[Intelligence Seminar] December 7, 3:30pm: Presentation by Graig Boutilier

Noah A Smith nasmith at cs.cmu.edu
Wed Dec 1 20:05:57 EST 2010

December 7 at 3:30pm, in GHC 4303

SPEAKER: CRAIG BOUTILIER (University of Toronto)
Host: Tuomas Sandholm
For meetings, contact Charlotte Yano (yano at cs.cmu.edu)


Social choice, an important topic of study for centuries, has recently
been the subject of intense investigation and application within computer
science. One reason for this is the increasing ease with which preference
data from user populations can be derived, assessed, or estimated, and the
variety of settings in which preference data can be aggregated for
consensus recommendations.  However, much work in computational social
choice adopts existing social choice schemes rather uncritically.  We
adopt an explicit decision-theoretic perspective on computational social
choice in which an explicit objective function is articulated for the task
at hand. With this in place, one can develop new social choice rules
suited to that objective; or one can analyze the performance of existing
social choice rules relative to that criterion.  We illustrate the
approach with two different models. The first is the "unavailable
candidate model." In this model, a consensus choice must be selected from
a set of candidates, but candidates may become unavailable after agents
express their preferences. An aggregate ranking is used as a decision
policy in the face of uncertain candidate availability.  We define a
principled aggregation method that minimizes expected voter
dissatisfaction, provide exact and approximation algorithms for optimal
rankings, and show experimentally that a simple greedy scheme can be
extremely effective.  We also describe strong connections to the plurality
rule and the Kemeny consensus, showing specifically that Kemeny produces
optimal rankings under certain conditions.  The second model is the
"budgeted social choice" model. In this framework, a limited number of
alternatives can be selected for a population of agents. This limit is
determined by some form of budget.  Our model is general, spanning the
continuum from pure consensus decisions (i.e., standard social choice) to
fully personalized recommendation.  We show that standard rank aggregation
rules are not appropriate for such tasks and that good solutions typically
involve picking diverse alternatives tailored to different agent types. In
this way, it bears a strong connection to both segmentation problems and
multi-winner election schemes.  The corresponding optimization problems
are shown to be NP-complete, but we develop fast greedy algorithms with
theoretical guarantees.  Experimental results on real-world datasets
demonstrate the effectiveness of our greedy algorithms.

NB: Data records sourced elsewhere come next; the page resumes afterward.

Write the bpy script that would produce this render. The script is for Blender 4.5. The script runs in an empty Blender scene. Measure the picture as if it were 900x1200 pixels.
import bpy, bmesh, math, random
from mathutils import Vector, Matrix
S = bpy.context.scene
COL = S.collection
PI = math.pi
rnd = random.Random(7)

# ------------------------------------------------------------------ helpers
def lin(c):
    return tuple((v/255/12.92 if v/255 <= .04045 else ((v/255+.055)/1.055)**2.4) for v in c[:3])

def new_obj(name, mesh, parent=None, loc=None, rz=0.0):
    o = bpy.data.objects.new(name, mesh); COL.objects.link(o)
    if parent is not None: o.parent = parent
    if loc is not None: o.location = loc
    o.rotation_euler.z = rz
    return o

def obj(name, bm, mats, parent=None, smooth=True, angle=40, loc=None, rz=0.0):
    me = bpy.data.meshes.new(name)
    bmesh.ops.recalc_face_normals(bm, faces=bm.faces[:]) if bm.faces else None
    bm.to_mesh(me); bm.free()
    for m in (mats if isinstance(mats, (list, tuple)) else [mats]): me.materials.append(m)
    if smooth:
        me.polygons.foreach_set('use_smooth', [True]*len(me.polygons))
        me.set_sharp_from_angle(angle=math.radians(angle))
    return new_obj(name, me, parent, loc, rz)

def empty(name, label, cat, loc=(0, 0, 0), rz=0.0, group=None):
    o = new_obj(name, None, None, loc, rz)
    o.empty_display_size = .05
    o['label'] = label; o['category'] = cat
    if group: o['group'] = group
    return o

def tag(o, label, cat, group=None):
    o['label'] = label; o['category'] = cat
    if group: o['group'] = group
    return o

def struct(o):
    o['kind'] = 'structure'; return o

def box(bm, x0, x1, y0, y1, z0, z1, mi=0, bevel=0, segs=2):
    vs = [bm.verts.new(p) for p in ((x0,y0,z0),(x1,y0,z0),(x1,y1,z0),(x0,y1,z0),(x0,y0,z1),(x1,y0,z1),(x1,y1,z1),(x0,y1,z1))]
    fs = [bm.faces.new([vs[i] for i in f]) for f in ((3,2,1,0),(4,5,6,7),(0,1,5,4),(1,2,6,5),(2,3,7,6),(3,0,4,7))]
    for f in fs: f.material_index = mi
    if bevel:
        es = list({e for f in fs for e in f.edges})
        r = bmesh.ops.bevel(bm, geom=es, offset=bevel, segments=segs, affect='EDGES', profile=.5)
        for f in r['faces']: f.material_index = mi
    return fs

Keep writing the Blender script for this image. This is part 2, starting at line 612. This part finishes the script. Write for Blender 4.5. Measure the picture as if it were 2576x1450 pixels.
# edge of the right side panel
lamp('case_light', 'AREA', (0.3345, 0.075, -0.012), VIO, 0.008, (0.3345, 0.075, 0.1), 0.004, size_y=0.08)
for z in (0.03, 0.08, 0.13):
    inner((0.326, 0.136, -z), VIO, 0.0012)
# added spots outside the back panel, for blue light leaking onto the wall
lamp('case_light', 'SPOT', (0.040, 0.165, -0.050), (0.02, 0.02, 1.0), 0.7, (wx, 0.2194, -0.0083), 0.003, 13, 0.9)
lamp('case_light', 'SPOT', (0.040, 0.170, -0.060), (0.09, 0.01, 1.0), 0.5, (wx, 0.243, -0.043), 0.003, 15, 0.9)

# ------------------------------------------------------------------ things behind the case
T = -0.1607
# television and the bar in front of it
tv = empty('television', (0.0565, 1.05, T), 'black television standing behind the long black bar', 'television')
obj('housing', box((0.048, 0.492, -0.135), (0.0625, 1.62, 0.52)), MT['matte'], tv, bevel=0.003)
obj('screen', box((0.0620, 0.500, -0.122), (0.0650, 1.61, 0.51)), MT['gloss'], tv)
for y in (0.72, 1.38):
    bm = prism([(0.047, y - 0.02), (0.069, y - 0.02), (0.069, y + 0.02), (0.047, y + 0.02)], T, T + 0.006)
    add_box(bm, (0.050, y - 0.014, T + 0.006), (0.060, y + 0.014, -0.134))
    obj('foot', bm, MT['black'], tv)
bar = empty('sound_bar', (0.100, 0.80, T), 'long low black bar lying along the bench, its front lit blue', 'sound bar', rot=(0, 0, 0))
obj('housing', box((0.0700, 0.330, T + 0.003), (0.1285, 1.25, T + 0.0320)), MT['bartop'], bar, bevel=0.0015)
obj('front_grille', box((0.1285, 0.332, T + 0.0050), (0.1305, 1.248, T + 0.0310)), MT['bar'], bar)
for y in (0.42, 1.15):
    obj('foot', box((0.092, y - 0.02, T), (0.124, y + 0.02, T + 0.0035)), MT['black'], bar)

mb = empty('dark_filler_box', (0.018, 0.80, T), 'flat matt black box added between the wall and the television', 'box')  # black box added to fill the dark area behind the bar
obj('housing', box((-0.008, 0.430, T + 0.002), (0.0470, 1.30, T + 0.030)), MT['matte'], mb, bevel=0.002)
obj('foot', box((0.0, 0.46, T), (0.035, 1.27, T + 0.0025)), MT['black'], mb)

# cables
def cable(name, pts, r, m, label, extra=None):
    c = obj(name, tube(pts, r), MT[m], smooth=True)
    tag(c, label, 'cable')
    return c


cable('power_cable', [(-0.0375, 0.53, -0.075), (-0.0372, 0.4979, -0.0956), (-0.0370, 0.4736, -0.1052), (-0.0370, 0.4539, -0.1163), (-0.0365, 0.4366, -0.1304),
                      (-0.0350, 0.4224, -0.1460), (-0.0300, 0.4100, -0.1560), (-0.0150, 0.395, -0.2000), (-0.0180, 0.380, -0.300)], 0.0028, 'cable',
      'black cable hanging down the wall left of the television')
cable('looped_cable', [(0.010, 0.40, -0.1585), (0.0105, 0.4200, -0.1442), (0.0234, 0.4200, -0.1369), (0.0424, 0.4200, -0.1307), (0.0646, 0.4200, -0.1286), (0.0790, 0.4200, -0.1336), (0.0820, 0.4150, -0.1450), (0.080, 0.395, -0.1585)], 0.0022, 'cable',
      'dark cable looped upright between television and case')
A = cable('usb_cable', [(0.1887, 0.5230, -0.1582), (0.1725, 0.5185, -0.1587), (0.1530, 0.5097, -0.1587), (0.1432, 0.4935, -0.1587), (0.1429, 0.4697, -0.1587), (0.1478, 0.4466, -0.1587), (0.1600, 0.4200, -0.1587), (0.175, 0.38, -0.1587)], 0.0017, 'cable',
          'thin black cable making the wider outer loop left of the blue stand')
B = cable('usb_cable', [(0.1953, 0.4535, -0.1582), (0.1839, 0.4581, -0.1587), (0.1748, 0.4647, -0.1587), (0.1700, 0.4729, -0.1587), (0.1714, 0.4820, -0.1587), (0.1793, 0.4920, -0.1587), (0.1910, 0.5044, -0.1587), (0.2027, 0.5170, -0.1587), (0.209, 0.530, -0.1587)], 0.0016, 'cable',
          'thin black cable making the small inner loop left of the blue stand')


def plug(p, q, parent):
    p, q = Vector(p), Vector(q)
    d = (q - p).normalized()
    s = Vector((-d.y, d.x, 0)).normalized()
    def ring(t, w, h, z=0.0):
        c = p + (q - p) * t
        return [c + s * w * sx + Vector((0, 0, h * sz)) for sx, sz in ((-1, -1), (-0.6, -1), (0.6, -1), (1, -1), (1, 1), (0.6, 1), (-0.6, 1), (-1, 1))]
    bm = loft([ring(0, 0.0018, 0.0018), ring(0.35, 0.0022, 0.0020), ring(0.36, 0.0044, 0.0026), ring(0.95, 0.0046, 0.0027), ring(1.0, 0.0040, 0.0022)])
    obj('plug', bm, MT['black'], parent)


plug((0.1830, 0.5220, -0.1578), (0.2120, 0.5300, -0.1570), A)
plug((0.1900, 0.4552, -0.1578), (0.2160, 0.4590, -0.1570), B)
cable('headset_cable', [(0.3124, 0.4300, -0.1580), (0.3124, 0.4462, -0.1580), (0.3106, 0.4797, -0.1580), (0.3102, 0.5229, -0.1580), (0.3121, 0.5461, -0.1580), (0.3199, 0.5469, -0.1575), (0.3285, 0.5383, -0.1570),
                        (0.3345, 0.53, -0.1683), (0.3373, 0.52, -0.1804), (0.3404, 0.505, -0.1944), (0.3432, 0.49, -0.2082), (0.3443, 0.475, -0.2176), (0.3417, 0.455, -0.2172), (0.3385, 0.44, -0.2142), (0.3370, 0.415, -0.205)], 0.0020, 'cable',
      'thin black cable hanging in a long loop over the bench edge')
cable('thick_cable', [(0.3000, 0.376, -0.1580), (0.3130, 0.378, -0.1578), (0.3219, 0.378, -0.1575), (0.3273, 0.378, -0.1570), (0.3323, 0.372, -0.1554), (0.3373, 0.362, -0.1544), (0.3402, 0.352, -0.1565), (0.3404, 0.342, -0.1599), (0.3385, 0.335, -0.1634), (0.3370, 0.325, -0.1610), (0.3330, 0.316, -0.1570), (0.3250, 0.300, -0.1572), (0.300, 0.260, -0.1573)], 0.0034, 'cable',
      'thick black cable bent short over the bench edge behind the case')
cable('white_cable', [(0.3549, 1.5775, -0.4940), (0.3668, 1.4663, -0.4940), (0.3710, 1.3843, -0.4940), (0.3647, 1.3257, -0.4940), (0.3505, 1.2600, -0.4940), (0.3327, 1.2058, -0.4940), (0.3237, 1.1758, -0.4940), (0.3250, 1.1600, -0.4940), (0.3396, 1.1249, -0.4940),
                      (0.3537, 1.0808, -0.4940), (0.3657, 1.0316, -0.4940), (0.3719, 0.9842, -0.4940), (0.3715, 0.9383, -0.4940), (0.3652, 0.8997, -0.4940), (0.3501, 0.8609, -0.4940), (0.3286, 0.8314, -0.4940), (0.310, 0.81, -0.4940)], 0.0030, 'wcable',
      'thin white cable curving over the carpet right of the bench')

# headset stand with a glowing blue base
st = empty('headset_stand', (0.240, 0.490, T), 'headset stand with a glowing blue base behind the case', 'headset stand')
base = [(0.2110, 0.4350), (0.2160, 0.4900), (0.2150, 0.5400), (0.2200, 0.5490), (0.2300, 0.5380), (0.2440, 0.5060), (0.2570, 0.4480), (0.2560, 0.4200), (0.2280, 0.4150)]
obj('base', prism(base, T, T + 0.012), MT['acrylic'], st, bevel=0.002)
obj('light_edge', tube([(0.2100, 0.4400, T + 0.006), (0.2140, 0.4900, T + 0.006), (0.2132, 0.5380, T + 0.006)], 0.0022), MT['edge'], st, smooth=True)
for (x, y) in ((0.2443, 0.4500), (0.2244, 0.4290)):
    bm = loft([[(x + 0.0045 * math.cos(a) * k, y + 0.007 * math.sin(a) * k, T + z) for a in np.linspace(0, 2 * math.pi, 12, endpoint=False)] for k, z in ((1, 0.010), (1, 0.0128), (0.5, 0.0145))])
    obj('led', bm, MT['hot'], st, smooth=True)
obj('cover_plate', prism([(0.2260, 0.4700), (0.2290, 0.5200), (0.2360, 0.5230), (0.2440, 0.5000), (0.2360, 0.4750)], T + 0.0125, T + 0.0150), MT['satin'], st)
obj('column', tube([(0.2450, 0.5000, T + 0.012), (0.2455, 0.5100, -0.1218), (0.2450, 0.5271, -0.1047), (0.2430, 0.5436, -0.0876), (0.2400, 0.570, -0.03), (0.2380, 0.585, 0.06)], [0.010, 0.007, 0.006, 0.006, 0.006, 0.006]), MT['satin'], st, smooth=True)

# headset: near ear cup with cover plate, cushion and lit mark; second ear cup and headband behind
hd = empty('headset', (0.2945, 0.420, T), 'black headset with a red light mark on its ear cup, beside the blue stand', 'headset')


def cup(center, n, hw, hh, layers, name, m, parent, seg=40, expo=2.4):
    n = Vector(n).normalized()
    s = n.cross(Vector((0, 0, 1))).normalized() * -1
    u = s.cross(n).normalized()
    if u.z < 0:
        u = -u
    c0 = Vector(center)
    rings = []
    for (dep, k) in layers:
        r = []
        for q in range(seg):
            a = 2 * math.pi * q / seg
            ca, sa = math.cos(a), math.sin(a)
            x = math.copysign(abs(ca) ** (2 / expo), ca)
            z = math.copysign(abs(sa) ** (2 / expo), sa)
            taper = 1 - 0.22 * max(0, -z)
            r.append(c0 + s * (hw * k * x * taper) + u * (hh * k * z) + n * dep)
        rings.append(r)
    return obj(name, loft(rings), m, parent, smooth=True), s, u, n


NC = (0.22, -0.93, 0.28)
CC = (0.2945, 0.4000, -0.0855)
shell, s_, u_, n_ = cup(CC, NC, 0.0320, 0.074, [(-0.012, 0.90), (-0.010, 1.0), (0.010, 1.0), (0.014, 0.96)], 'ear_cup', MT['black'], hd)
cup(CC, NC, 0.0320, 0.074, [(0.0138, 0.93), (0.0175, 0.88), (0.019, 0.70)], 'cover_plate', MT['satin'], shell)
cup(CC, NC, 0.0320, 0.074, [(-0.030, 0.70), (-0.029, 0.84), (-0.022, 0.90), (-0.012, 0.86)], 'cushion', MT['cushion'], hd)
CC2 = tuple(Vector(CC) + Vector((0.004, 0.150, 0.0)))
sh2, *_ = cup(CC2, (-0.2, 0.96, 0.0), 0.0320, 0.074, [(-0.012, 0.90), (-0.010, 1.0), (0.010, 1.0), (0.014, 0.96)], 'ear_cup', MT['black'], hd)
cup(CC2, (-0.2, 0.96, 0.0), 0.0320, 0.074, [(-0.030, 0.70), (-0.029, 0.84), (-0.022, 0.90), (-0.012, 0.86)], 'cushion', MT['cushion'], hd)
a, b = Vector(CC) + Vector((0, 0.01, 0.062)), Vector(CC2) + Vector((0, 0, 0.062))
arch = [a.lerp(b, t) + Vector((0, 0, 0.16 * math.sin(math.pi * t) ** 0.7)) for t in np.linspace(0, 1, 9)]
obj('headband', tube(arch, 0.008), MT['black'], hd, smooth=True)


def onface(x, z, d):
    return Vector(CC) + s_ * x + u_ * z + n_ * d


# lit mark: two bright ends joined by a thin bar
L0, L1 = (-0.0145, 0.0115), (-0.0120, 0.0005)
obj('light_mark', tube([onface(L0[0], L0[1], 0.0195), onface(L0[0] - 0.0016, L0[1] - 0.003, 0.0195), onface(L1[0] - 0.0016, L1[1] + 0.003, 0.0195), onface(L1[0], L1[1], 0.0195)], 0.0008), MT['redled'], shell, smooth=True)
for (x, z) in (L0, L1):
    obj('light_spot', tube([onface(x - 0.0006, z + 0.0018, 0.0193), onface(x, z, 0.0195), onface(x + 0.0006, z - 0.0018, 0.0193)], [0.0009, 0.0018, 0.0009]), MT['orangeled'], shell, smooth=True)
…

Craig Boutilier is a Professor of Computer Science at the University of
Toronto.  He received his Ph.D from the University of Toronto in 1992, and
joined the faculty of the University of British Columbia in 1991 (where he
remains an Adjunct Professor).  He returned to Toronto in 1999, and served
as Chair of the Department of Computer Science from 2004-2010.  Boutilier
was a consulting professor at Stanford University from 1998-2000, a
visiting professor at Brown University in 1998, and a visiting professor
at Carnegie Mellon University in 2008-2009. He served on the Technical
Advisory Board of CombineNet, Inc. from 2001 to 2010.  Boutilier has
published over 170 refereed articles covering topics ranging from
knowledge representation, belief revision, default reasoning, and
philosophical logic, to probabilistic reasoning, decision making under
uncertainty, multiagent systems, and machine learning. His current
research efforts focus on various aspects of decision making under
uncertainty: preference elicitation, mechanism design, game theory and
multiagent decision processes, economic models, social choice,
computational advertising, Markov decision processes and reinforcement
learning. Boutilier served as Program Chair for both the 16th Conference
on Uncertainty in Artificial Intelligence (UAI-2000) and the 21st
International Joint Conference on Artificial Intelligence (IJCAI-2009).
He will begin a two-year term as Associate Editor-in-Chief of the Journal
of Artificial Intelligence Research (JAIR) in 2011 and serve as
Editor-in-Chief for a two-year term beginning in 2013.  Boutilier is a
Fellow of the Association for the Advancement of Artificial Intelligence
(AAAI). He has been awarded the Isaac Walton Killam Research Fellowship
and an IBM Faculty Award.  He also received the Killam Teaching Award from
the University of British Columbia in 1997.